My Hood

Walking My Neighborhood

On a sunny autumn afternoon, I walked around the town where I grew up.

I started off from a train station. I used to run to the platform to catch a train to my senior high school. 

I passed a railway crossing, and walked to my elementary school. For six years, the premises of this school was a small universe to me. I was a kid who loved a dodgeball and a school lunch. The pedestrian bridge hasn’t seemed to change after 30 years.

I headed to the neighborhood where I used to live. Along the way, there’s a small park. I remembered one evening I sat on a bench and cried for no reason. There was a water fountain which I used to give water to my dog.

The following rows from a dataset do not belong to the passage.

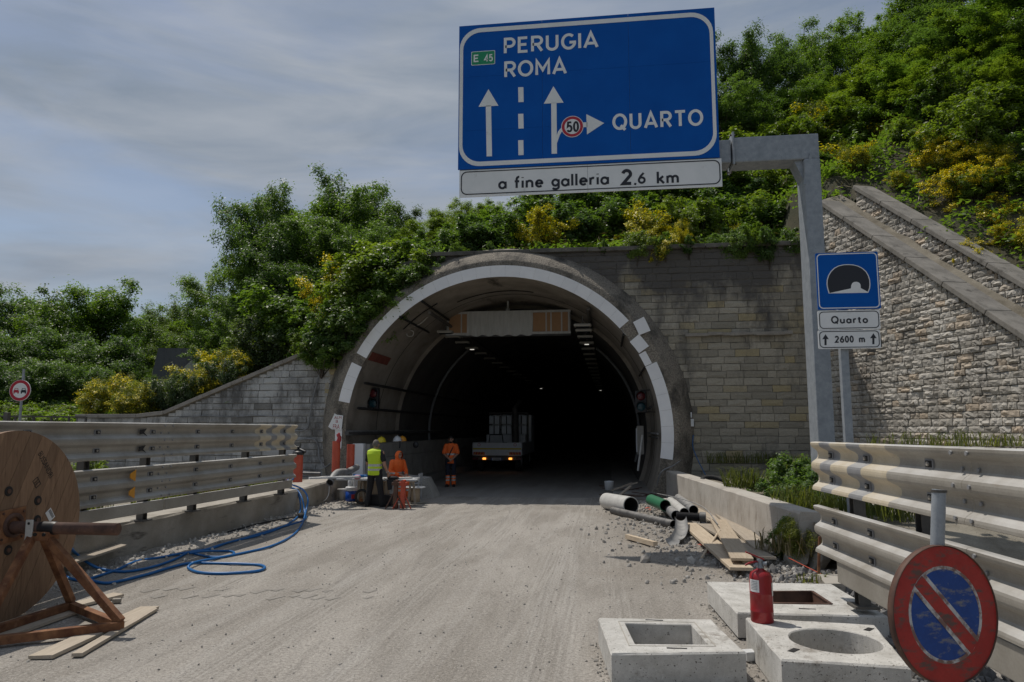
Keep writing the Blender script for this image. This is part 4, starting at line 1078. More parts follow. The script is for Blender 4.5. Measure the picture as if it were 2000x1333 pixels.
# leafy mass hanging over the left shoulder of the collar
for px, py, d, k, H in ((745, 470, 23.6, 'fresh', 2.3), (800, 475, 23.6, 'green', 2.0), (700, 520, 23.4, 'fresh', 2.2), (760, 510, 22.9, 'green', 2.0), (835, 482, 23.4, 'green', 1.2), (715, 580, 22.9, 'green', 1.9), (670, 590, 23.2, 'green', 2.0),
                         (640, 630, 23.0, 'darkb', 1.7), (690, 615, 22.7, 'darkb', 1.6), (750, 560, 22.5, 'green', 1.5), (790, 535, 22.5, 'darkb', 1.4), (825, 510, 22.5, 'green', 1.1), (630, 668, 22.8, 'green', 1.1), (700, 500, 24.2, 'fresh', 2.4), (850, 488, 22.6, 'darkb', .8), (610, 655, 23.2, 'fresh', 1.2)):
    bush(k, px, py, d, ADJ[k] + ' bush over the left collar shoulder, ' + zone(py, ((515, 'on top'), (585, 'half way down'), (999, 'at the lower end'))) + zone(px, ((695, ', outer side'), (770, ', middle'), (999, ', next to the arch'))), 'bushes over the left shoulder of the collar', H, 1.25)
# along the top of the portal wall
TW = 'green bush growing along the top of the portal wall'
for px, py, d, k, H in ((880, 440, 24.5, 'green', 1.7), (930, 425, 24.5, 'darkb', 1.8), (985, 418, 24.6, 'green', 1.9), (1110, 405, 24.6, 'darkb', 2.0), (1160, 395, 25, 'green', 2.0), (1310, 395, 24.2, 'fresh', 2.0), (1360, 400, 23.6, 'fresh', 1.8), (1290, 385, 25.5, 'green', 2.0),
                        (1410, 385, 24, 'green', 2.2), (1460, 380, 24, 'fresh', 2.2), (1510, 385, 23.6, 'green', 2.2), (1550, 400, 23.4, 'green', 2.0), (1210, 390, 25.5, 'darkb', 2.0), (1600, 370, 23.4, 'green', 2.2), (1640, 350, 23.2, 'fresh', 1.8), (1480, 440, 22.4, 'green', 1.2), (1530, 450, 22.3, 'darkb', 1.2), (1420, 445, 22.3, 'darkb', 1.1)):
    bush(k, px, py, d, ADJ[k] + ' bush on the portal wall top, ' + zone(px, ((1000, 'left of the arch broom'), (1250, 'under the white plate'), (1400, 'right of the largest broom'), (9999, 'next to the steel post'))) + (', overhanging the wall' if py > 430 else ''), 'bushes along the top of the portal wall', H, 1.2)
bush('broom', 1058, 408, 24.0, 'yellow broom bush on the portal wall right above the arch', None, 1.7, 1.0, bloom=0, name='broom_bush')
bush('broom', 1262, 402, 23.4, 'largest yellow broom bush on the portal wall, right of the arch crown', None, 1.9, 1.1, bloom=0, name='broom_bush')
bush('broom', 1425, 440, 22.4, 'small broom with few yellow flowers hanging at the wall top near the steel post', None, 1.1, 1.0, bloom=1, name='broom_bush')
bush('broom', 1335, 430, 22.4, 'small broom tuft at the wall top between the big broom and the post', None, .9, .9, bloom=1, name='broom_bush')
for px, py, H, k in ((1240, 452, 1.1, 'fresh'), (1275, 448, 1.3, 'broom'), (1300, 455, .9, 'green'), (1345, 462, .7, 'darkb'), (1395, 458, .8, 'green'), (1430, 448, 1.2, 'green'), (1465, 446, 1.3, 'fresh'), (1500, 448, 1.25, 'darkb'), (1535, 452, 1.1, 'green'), (1180, 470, .5, 'darkb'), (1060, 474, .45, 'green'), (960, 474, .5, 'darkb'), (895, 474, .6, 'green'), (1330, 445, .7, 'broom')):
    p = W(px, py, 21.86 + .25 * VR.random()); L = BUSH[k]; i = VR.randrange(len(L)); lab = ADJ[k] + ' plant spilling over the portal wall coping, ' + zone(px, ((1100, 'above the arch'), (1320, 'below the largest broom'), (1440, 'between that broom and the post'), (9999, 'beside the steel post')))
    t = thing('broom_bush' if k == 'broom' else 'bush', lab, 'bush', (p.x, p.y, p.z - H), 'plants spilling over the portal wall'); t.rotation_euler = (0, 0, VR.uniform(0, 6.28)); t.scale = (H / 2 * 1.25, H / 2 * .55, H / 2)
    inst('stems', L[i][1], t); inst('foliage', L[i][0], t)
    if k == 'broom': inst('blossom', BLOOM[i], t)
# the wooded slope up to the right
for px, py, d, k, w in ((1432, 68, 33, 'dark', .75), (1500, 105, 35, 'dark', .85), (1560, 60, 38, 'dark', .8), (1610, 80, 36, 'mid', .85), (1660, 50, 37, 'mid', .9), (1720, 15, 38, 'mid', .95), (1790, -40, 37, 'dark', 1.0), (1870, -80, 36, 'dark', 1.0), (1945, -90, 33, 'fresh', 1.0), (2020, -120, 32, 'fresh', 1.0),
                        (1400, 160, 30, 'dark', .8), (1475, 190, 30, 'dark', .8), (1340, 200, 33, 'mid', .9), (1250, 260, 34, 'mid', .9), (1150, 310, 34, 'dark', .9), (1060, 350, 34, 'dark', .8), (1820, 30, 32, 'dark', .9), (1900, 40, 29, 'dark', .9), (1750, 100, 33, 'mid', .9), (1560, 150, 31, 'mid', .8), (1640, 140, 32, 'fresh', .8), (1700, 160, 31, 'mid', .8), (1990, 60, 26, 'fresh', .9), (1935, 95, 24, 'fresh', .9), (1870, 110, 26.5, 'mid', .9), (1985, 150, 21.5, 'fresh', .8), (1800, 120, 28, 'fresh', .9), (1755, 130, 25.5, 'mid', .95), (1838, 55, 26, 'dark', .95), (1905, 20, 25, 'fresh', 1.0), (1985, -30, 23, 'mid', 1.0), (1690, 150, 27.5, 'fresh', .9), (1930, 130, 22.5, 'mid', .8)):
    tree(k, px, py, d, ADJ[k] + ' tree of the right hand wood, ' + zone(px, ((1420, 'behind the blue sign'), (1580, 'right of the blue sign'), (1730, 'above the steel post'), (1880, 'above the retaining wall'), (9999, 'in the upper right corner'))) + (', on the skyline' if py < 75 else ', near the skyline' if py < 130 else ', lower down'), 'trees of the wood on the right hand slope', w)
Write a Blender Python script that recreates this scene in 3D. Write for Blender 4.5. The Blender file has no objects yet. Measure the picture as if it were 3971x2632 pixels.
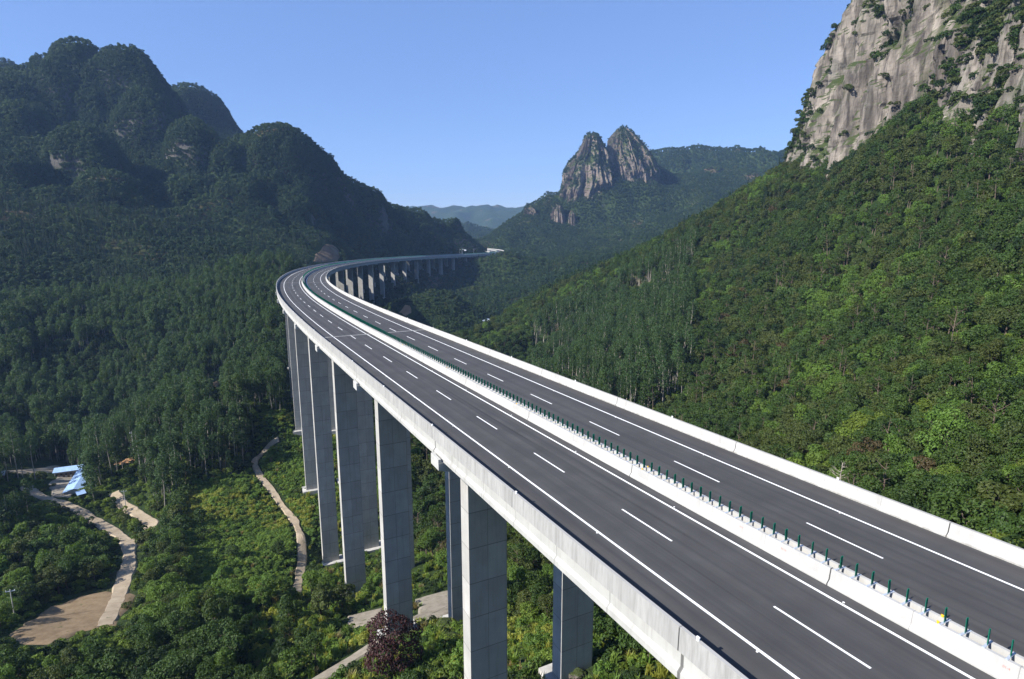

I recognized some of the houses from my memory. They all looked old. A big house on the corner of the block looked empty. Time passes, people move.

I turned the corner of a street where my house used to be located. A taxi passed me. There was an old lady on its back seat. My late grandma would take a taxi on the way to and from a station when she went out. 

I stood on the street where my old house used to be. My house was knocked down 10 years ago, and there is a new house. Someone’s life is already there for 10 years. The only thing I could recognize from my memory was an electric pole on the street.

I looked around and tried to recall the view I saw when I was a kid.

This place used to be mine. I played here almost every day. I drew pictures on the street with chalks. I learned how to ride a bicycle on this very street. I practiced roller-skating and walking on bamboo stilts. I enjoyed fireworks in the summer evenings. I built my first snowman. I brushed my dog. That electric pole must have seen me blowing soap bubbles. 

Those days are all gone.

I started walking again and headed to my kindergarten. My mom took me there every morning for a year. I remember the warmth of her hand and weight of a waterbottle.

I passed roadside trees which I had captured cicadas. I kept walking.

I walked through other park. That park has a beautiful view over the town of Nishinomiya. I used to have this view every day, yet never appreciated.

My junior high school was located in the middle of a mountain, and it would take 15 minutes to walk up a pathway in the wood to the school. It was getting dark, but I was tempted to follow the route I used to take everyday 23 years ago. 

As I was walking up the path, I remembered my school days. I was bullied by one of the classmates. My friends told me that he hates me because I was taller than him. I didn’t understand why he had to bully me back then. But now I realize it was because of the pressure from our gender stereotype. He didn’t like me because he believed girls have to be weaker than boys. He didn’t like me because I was not afraid of him. Sick patriarchy system, I cursed the society as if I still were a 14-year old. I passed a group of school kids. They were from the same school I have been. I used to be like one of them. I thought all adults are stupid and I didn’t want to be like them. Have I become like one of those bonehead adults, or else? 

I arrived at my junior high school. The sun has already gone and the city lights started to glow. There was a last hue of sunset in the sky. 

I always wanted to go somewhere else, I thought to myself. 

I was always dreaming about the life somewhere far from here. I wanted to see the world. I wanted to live outside of this town, this city, this region and this country. I was a kid who was always looking up the sky and wondering how it would be like to be on an airplane or a spaceship. 

I shook my head and started to walk back home. It was already dark. But the air was not too cold. I remembered the days I took my dog for a walk.

I loved walking with my dog. She was a lot of fun. I walked down the hill, along the river where I used to walk with my dog almost every day.

Why I decided to leave this town, I wondered. I grew up in such a lovely neighborhood. It is certainly an ideal environment I would hope to give to my kid if I had any.

But when I was living in this hood, that life didn’t seem to be the goal I wanted to pursue. I wanted to go somewhere. I wanted to meet someone, create something new and make a difference.

I looked up the sky. Orion was there as it always be.